A McAllen doctor and his attorney wife face arraignment Jan. 4 in Portland, Ore., after being charged with secretly sending more than $1.8 million to Iran in funds meant for a children's charity.
Dr. Hossein Lahiji, 47, and Najmeh Vahid, 35, were arrested Tuesday by the FBI in San Antonio on fraud and conspiracy charges related to violating the U.S. trade embargo on Iran, their homeland, the San Antonio Express-News reported Wednesday. The two were released on unsecured bonds.
The pair deny the allegations, linked to funds since 2001, and say the federal indictment announced last week in Portland is inaccurate.
Lahiji, a urologist, told the Express-News that the indictment places them in certain geographic areas when they were elsewhere.
"There are a lot of inconsistencies in (the indictment), and we hope to prove our innocence," said Vahid, a lawyer whose practice is based in San Antonio.

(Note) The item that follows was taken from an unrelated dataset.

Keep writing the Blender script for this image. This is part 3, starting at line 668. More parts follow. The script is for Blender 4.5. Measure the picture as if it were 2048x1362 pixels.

The charity, Child Foundation, and its leader, Mehrdad Yasrebi, struck a plea deal with prosecutors in Oregon to avoid formal indictment. Yasrebi admitted he funneled money that was meant for food and other assistance to a cousin and to a bank controlled by the Iranian government.
The Texas couple is accused of working through Iranian corporations and banks in Switzerland and Dubai. The indictment charges the couple with conspiring to defraud the government and conspiring to launder money by purporting to transfer charitable donations to Iran, while actually keeping control of the money. If convicted, they face up to 20 years in prison.